> Material
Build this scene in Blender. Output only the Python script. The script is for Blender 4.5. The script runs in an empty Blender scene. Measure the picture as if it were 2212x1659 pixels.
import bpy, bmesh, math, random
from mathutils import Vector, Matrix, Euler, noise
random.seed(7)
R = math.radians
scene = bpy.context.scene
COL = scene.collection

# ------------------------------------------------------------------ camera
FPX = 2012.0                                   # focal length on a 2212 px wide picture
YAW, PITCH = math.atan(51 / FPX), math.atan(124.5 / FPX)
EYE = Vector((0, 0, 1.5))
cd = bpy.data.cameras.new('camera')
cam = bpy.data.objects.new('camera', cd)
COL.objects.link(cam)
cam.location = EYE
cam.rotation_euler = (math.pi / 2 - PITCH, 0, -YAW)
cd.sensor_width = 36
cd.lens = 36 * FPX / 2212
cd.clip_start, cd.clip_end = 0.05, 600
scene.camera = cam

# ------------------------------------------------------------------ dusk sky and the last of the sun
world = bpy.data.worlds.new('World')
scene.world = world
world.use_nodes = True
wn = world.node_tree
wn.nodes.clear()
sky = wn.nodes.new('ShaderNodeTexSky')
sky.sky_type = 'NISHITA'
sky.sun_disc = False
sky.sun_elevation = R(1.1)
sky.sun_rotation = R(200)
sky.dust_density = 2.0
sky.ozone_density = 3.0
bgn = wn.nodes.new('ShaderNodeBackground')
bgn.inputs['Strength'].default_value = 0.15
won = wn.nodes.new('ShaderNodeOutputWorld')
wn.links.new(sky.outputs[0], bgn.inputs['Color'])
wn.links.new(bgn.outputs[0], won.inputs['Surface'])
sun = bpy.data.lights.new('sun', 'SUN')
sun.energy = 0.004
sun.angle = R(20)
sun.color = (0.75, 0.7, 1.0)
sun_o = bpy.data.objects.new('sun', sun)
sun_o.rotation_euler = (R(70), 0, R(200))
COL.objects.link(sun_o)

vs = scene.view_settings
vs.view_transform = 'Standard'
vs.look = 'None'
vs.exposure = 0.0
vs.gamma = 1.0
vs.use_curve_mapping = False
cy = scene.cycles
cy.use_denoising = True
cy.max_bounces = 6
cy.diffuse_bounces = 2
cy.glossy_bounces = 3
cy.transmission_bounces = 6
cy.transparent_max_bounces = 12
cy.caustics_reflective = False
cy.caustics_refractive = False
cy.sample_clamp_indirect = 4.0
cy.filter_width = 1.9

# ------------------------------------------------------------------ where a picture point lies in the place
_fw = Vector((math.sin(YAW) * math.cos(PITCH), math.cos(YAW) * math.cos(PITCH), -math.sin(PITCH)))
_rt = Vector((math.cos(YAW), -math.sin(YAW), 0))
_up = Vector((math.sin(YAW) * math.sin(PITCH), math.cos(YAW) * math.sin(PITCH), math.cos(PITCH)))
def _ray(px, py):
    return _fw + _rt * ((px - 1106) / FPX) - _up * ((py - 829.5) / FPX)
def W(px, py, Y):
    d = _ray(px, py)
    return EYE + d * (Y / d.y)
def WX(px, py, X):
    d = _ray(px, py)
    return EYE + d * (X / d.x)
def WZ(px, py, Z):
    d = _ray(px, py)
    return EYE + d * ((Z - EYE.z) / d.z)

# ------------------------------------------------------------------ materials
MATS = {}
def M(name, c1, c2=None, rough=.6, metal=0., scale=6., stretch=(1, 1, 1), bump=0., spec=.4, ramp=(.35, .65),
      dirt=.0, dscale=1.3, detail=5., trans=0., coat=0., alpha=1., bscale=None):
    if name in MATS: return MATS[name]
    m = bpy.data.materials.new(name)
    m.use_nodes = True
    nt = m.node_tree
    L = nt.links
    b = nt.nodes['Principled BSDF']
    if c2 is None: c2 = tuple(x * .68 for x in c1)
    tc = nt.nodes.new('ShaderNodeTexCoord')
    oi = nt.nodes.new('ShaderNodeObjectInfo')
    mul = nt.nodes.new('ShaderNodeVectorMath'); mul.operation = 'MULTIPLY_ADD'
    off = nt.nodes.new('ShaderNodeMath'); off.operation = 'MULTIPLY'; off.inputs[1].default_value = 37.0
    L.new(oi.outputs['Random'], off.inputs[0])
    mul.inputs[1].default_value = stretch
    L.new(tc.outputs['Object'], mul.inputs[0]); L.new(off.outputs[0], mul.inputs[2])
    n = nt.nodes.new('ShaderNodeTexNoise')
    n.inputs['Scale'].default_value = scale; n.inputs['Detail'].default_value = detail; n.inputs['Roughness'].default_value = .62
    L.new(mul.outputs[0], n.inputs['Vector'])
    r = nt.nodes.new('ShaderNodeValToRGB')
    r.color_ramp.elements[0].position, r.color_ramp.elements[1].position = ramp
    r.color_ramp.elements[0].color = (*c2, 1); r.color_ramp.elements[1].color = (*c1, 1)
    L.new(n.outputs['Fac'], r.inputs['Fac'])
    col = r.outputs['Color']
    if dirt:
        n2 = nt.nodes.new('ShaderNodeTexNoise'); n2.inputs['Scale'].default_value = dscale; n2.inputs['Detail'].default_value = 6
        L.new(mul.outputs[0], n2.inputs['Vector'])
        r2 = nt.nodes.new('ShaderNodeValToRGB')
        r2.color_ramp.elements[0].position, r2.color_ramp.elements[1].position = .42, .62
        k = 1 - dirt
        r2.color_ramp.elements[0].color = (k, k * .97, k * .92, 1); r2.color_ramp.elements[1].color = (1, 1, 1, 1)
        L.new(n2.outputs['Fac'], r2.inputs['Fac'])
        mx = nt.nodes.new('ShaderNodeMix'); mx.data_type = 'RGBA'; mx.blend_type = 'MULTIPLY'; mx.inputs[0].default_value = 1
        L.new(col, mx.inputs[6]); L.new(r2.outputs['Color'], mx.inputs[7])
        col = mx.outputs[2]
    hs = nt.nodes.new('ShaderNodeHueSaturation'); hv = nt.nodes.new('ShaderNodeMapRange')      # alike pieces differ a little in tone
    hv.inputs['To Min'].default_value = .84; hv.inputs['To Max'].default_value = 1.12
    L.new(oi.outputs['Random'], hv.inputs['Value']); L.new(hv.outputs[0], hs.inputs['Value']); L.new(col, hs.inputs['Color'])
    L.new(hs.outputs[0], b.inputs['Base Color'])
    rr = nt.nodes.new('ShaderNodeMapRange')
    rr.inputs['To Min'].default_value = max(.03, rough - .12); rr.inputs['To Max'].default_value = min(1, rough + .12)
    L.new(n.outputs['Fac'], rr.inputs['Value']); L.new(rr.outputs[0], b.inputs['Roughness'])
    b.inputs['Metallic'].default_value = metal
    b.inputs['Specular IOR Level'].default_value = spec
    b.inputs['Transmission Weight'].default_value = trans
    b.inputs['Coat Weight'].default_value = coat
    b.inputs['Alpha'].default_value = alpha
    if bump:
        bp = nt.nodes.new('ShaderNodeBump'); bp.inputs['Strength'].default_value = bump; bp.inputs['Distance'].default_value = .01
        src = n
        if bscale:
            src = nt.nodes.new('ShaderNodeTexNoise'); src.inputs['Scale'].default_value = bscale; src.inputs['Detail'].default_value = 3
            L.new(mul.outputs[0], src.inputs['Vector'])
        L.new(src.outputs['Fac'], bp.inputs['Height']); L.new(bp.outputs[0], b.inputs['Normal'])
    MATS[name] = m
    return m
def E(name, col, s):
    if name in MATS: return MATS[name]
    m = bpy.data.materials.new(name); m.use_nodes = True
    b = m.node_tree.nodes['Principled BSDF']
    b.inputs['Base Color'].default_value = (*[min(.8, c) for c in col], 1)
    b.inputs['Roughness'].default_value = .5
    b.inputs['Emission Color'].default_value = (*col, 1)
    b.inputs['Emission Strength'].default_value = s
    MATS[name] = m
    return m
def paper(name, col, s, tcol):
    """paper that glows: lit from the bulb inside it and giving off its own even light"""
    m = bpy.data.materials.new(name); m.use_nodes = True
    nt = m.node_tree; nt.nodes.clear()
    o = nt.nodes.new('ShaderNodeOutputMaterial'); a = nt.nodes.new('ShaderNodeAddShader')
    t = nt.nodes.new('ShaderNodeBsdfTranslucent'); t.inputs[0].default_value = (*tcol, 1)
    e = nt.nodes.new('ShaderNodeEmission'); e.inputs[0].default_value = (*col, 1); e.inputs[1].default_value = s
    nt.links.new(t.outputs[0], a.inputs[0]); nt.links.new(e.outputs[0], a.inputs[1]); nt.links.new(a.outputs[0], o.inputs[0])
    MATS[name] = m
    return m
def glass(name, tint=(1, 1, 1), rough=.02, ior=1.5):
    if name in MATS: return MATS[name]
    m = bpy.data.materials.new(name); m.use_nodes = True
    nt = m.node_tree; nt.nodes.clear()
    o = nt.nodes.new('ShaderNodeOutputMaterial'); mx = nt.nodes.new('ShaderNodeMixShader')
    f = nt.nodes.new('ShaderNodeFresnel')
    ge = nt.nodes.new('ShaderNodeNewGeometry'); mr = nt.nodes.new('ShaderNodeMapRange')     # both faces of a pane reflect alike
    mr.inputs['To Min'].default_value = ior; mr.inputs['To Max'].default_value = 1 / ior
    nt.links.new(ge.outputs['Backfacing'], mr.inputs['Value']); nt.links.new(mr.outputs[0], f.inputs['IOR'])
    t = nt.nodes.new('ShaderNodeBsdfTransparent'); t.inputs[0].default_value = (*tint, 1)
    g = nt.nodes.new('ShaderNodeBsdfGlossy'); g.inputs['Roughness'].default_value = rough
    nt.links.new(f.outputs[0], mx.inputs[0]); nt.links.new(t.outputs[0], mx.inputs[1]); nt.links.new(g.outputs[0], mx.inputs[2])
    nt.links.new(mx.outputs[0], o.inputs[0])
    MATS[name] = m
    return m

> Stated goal
Quote the listing word for word from its first line through the line in which "COL = scene.collection" appears.

> Completed task
Build this scene in Blender. Output only the Python script. The script is for Blender 4.5. The script runs in an empty Blender scene. Measure the picture as if it were 2212x1659 pixels.
import bpy, bmesh, math, random
from mathutils import Vector, Matrix, Euler, noise
random.seed(7)
R = math.radians
scene = bpy.context.scene
COL = scene.collection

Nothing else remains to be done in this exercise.